Sure, but would Donald Trump’s legal team reject a motion to dismiss at this point? Jay Sekulow, lead attorney for the defense, says he “I don’t rule out anything,” but this sounds very much like marching orders for his client. Trump has champed at the bit to go on the attack ever since the House began its Ukraine-Gate impeachment, which is why Sekulow insisted last night at the end of the first day of the House presentment, “We want to try our case.”

And he’ll get the chance … tomorrow night, maybe, or Saturday sometime:

“I want to let them try their case, and we want to try our case because we believe without a question the president will be acquitted,” he told reporters. “There is not a doubt.

“Those of you who know me know I don’t rule out anything. … The way the procedures are set up, at this point, here’s what I believe is going to happen: It looks like they’re going to spend tomorrow and Friday. And then I suspect that we’ll start on Saturday, and then we’ll go probably another day or two,” Sekulow continued when asked if he was ruling out the motion to dismiss.

The indication from Trump’s legal team that it will not try to dismiss the articles comes after Senate Republicans did not include a built-in motion to dismiss in their rules resolution. The Clinton rules, unlike the current resolution, included language to force a motion to dismiss after opening arguments and questions from senators.

Actually, does this comes from Trump? He has spent most of the last three months demanding a forum to make his rebuttal case, but Trump has sent out contradictory signals on this lately. Less than two weeks ago, The Hill points out, Trump tweeted in support of a dismissal rather than contest the House’s impeachment:

Sekulow is making a virtue out of a necessity in this case. The Hill also notes in the same article that Senate Republicans don’t have the votes to carry a dismissal vote, mindful of the need to at least follow form in the high-stakes forum of an impeachment:

Sen. Roy Blunt (R-Mo.) told reporters after Trump’s comments that the Senate Republican caucus doesn’t have the votes to dismiss the articles.
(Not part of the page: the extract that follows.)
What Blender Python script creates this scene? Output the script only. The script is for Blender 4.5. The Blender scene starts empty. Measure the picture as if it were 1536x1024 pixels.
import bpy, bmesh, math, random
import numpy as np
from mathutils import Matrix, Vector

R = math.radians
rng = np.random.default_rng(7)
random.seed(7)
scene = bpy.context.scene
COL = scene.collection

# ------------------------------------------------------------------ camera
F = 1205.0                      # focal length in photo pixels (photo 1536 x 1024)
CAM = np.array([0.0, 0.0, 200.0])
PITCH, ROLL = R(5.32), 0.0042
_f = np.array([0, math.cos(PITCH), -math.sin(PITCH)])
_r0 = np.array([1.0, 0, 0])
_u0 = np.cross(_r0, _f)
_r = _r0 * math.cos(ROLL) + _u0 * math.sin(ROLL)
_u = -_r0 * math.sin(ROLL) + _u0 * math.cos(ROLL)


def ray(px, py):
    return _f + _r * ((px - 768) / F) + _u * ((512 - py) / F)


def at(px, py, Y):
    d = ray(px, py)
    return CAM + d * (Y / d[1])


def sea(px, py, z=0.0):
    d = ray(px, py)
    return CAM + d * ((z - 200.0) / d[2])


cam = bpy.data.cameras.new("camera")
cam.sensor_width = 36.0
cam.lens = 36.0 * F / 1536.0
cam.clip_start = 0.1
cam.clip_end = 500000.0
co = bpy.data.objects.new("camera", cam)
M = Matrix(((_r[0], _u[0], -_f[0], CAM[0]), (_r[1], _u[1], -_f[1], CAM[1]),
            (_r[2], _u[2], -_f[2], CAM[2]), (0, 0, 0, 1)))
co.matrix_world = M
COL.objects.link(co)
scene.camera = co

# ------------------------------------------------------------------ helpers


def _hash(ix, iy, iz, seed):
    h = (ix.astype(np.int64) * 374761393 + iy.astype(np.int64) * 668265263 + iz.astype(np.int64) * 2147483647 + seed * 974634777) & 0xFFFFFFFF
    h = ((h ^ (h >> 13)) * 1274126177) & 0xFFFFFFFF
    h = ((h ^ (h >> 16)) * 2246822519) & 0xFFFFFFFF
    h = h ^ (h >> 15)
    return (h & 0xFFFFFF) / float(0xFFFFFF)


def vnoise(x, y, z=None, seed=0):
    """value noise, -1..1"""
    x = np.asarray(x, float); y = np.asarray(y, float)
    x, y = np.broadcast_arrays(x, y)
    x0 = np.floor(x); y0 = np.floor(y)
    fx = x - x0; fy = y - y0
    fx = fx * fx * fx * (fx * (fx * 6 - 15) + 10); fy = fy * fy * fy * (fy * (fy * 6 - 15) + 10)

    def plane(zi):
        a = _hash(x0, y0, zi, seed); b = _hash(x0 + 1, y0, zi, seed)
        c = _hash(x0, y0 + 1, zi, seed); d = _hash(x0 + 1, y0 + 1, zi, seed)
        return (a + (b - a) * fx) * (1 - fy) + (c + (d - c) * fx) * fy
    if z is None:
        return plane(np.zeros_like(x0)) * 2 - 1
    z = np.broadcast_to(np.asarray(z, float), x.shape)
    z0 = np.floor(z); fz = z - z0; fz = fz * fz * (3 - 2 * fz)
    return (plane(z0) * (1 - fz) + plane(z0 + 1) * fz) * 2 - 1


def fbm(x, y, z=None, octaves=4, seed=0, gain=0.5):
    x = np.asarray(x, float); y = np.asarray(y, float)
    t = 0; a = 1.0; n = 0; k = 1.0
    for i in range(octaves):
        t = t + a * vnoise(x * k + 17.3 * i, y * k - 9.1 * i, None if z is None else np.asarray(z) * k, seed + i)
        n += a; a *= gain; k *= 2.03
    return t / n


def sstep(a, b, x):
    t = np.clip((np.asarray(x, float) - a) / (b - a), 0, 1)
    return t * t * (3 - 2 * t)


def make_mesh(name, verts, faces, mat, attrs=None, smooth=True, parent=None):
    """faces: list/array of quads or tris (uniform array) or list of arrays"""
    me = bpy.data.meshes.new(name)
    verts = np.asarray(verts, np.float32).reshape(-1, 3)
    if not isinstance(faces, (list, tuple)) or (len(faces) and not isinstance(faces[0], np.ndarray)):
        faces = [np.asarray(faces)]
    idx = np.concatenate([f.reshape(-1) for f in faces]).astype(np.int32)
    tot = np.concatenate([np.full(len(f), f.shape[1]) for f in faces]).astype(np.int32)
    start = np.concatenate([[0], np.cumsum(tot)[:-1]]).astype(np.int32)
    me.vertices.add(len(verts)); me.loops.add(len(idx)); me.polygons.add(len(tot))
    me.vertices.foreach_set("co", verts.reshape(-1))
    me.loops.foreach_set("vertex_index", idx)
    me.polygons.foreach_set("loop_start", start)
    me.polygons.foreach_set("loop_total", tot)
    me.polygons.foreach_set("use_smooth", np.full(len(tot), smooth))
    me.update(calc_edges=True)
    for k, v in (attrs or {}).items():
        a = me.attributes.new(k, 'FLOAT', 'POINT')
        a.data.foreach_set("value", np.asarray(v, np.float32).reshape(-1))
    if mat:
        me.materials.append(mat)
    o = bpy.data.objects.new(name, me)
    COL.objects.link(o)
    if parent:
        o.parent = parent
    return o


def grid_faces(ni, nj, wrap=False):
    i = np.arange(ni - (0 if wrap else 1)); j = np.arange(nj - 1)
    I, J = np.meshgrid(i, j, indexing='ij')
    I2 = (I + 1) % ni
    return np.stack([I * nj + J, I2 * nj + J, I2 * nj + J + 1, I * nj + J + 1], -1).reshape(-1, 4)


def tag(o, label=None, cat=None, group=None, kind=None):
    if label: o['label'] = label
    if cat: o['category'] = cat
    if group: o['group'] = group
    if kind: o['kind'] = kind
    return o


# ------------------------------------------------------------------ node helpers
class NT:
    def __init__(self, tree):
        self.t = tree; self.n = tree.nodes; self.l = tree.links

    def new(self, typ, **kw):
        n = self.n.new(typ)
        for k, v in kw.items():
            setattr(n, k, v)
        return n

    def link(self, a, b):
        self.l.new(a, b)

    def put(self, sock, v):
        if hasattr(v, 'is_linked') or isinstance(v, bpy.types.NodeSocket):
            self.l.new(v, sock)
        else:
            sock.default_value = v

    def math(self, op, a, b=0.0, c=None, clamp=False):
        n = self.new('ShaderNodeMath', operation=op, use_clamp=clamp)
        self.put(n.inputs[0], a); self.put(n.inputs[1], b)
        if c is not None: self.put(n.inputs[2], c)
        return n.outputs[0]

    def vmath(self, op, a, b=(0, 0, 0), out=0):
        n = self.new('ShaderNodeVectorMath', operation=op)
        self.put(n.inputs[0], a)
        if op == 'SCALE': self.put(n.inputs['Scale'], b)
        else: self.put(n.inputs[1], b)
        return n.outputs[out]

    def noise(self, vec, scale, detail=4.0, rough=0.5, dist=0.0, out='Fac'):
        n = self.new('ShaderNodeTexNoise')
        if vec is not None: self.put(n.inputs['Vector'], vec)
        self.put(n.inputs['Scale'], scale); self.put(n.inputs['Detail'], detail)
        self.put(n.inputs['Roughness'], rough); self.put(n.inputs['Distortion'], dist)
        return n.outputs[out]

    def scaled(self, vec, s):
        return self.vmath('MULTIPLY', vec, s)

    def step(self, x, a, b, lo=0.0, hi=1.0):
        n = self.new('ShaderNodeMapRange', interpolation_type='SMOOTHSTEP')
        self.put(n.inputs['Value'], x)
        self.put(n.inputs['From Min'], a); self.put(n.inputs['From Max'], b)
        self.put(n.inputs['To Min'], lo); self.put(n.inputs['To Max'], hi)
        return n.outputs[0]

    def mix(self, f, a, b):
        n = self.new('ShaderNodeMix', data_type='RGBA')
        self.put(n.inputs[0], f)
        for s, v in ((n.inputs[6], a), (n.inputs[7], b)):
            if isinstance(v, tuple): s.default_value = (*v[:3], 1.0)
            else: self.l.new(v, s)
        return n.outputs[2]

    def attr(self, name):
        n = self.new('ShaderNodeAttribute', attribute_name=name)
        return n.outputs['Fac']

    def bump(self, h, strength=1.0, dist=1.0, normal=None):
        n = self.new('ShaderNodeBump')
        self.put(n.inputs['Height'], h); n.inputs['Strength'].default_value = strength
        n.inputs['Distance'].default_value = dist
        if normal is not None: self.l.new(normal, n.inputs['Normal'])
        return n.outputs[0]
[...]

“I think our members generally are not interested in a motion to dismiss. … Certainly there aren’t 51 votes for a motion to dismiss,” Blunt, the No. 4 Senate Republican, told reporters after a closed-door leadership meeting.

This is mostly theater in another sense. To quote a celebrated American politician on the futility of accountability, “What difference at this point does it make?” House Democrats had three months to themselves to make a very public case for impeachment, and they have the Senate floor for three full days unopposed to amplify it. To dismiss now would be pointless. The only advantage Trump has is still ahead of him, in the control Senate Republicans can exercise in a trial and in the uninterrupted rebuttal case his legal team can present with the media forced to cover it.

Why bail out before that point? And why bail out at all, when the outcome of this threadbare case is already beyond doubt? Trump wants to make his case, which is both reasonable and within form, and then the Senate can acquit him, which is the outcome House Democrats knew they’d get when they set out to impeach Trump over a delay in Ukraine aid. No need to interrupt the predictable unfolding of this nonsense.